Het is een bijzonder (reis)jaar. Eigenlijk heb ik er nooit aan getwijfeld dat we, wanneer de wereld na de coronapandemie open zou gaan, weer met z’n allen massaal op reis zouden gaan. Maar dat we ons zó snel uit de voeten zouden maken, dat had ik toch niet gedacht.
Zowel de vakantieganger als de zakenreiziger hebben de afgelopen maanden zeer overtuigend aangetoond dat er een latente en grote behoefte is om te reizen. Het zakenreissegment kwam iets later op gang dan de leisuremarkt, maar de groei van het aantal zakelijke trips hield al snel gelijke tred met die van vakanties. Dat geldt zeker voor het MBK.
Natuurlijk is het digitaal vergaderen niet meer weg te denken uit het huidige (zaken)leven, maar vooralsnog dienen virtuele bijeenkomsten veel meer als aanvulling dan ter vervanging van de persoonlijke ontmoeting. En dat is goed nieuws.
De sterk opwaartse trend is prachtig maar ook zeer welkom, gelet op de jaren die achter ons liggen. Het huidige kalenderjaar is een uitzonderlijke periode, die wordt gekenmerkt door het bevredigen van een uitgesteld verlangen naar een buitenlandse reis, door het verzilveren van de afgelopen twee jaar uitgegeven vouchers en door de grote behoefte om te ‘ontsparen’. Want we hebben met elkaar die coronajaren aardig wat gespaard, en een belangrijk deel van hebben we uitgegeven aan vakanties en reizen.
Wat er volgend jaar qua reizen gaat gebeuren is moeilijker te voorspellen. De inflatie blijft aan de hoge kant (consumentengoederen en -diensten waren in de maand september 2022 14,5 procent duurder dan een jaar eerder, volgens de laatste cijfers van het CBS) en hoewel de koopkracht wordt gestut door kabinetsmaatregelen blijft het consumentenvertrouwen laag.

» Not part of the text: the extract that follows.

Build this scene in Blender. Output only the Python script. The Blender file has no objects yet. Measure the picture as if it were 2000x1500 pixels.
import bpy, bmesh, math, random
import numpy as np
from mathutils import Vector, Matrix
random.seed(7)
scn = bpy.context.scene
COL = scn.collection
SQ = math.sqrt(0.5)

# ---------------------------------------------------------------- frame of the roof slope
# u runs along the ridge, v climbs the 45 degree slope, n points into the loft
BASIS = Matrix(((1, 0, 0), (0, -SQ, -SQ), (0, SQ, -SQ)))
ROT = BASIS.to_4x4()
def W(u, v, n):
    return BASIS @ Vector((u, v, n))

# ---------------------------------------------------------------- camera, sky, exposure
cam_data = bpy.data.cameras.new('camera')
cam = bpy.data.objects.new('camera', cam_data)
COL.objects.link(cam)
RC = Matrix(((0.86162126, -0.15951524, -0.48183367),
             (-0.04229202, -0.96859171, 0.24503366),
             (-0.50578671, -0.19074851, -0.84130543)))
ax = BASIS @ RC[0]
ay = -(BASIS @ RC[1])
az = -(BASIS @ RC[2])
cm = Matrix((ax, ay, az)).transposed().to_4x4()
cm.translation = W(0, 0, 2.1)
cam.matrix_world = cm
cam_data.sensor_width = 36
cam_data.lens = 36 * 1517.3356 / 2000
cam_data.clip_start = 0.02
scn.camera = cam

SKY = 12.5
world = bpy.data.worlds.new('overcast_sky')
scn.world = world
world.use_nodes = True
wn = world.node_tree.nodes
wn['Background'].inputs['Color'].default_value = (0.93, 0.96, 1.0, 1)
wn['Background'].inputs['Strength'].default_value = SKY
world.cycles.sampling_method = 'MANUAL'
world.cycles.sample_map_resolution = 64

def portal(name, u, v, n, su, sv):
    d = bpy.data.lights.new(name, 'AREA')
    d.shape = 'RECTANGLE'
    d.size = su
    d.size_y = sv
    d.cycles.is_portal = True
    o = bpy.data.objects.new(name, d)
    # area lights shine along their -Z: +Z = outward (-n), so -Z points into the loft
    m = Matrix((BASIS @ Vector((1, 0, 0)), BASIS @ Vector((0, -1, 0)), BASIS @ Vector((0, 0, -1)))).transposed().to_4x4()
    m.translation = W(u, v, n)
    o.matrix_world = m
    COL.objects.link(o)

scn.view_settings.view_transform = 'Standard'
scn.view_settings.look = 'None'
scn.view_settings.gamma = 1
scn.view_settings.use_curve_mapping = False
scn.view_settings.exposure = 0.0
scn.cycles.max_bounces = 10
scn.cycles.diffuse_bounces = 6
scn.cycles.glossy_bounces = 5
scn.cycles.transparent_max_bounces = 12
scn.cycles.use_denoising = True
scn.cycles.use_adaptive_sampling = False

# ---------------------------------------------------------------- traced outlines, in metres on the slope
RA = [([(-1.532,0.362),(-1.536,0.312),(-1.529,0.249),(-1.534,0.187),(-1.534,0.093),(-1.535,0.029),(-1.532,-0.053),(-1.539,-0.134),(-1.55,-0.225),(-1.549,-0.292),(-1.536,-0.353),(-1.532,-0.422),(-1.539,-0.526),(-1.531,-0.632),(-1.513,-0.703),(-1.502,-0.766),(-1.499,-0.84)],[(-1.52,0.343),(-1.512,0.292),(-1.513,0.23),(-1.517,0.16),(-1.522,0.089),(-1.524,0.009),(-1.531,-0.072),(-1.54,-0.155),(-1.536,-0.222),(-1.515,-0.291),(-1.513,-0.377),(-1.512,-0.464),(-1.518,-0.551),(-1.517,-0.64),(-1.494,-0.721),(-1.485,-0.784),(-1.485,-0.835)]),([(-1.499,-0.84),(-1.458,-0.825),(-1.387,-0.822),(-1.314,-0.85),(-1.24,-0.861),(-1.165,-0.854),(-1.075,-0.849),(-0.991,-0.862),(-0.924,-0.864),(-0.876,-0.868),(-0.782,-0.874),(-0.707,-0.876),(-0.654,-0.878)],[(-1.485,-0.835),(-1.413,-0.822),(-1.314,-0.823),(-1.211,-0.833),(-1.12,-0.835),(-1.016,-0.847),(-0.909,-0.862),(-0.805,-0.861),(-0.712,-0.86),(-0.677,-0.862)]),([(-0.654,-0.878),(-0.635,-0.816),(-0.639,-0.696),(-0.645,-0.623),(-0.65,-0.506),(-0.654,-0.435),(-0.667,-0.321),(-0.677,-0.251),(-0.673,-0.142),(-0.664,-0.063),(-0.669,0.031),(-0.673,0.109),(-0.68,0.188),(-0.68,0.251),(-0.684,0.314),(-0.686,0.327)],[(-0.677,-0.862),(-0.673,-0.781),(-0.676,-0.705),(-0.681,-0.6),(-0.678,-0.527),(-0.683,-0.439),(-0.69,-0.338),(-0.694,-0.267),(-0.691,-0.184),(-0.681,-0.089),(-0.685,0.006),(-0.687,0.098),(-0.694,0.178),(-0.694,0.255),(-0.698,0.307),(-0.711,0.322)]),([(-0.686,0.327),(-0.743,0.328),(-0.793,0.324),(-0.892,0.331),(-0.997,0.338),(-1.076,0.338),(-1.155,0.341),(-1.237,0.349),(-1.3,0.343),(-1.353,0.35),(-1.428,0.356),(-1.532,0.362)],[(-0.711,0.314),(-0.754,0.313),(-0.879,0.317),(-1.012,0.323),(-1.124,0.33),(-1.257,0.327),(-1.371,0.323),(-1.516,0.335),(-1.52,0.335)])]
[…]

Tot nu toe trok de consument zich wat reizen en vakanties betreft nog niet veel aan van alle zorgelijke financieel-economische en geopolitieke berichten. Maar het is aannemelijk dat dit uiteindelijk ook van invloed zal zijn op toekomstige boekingen. In ieder geval zou ik daar als reisondernemer wel rekening mee houden.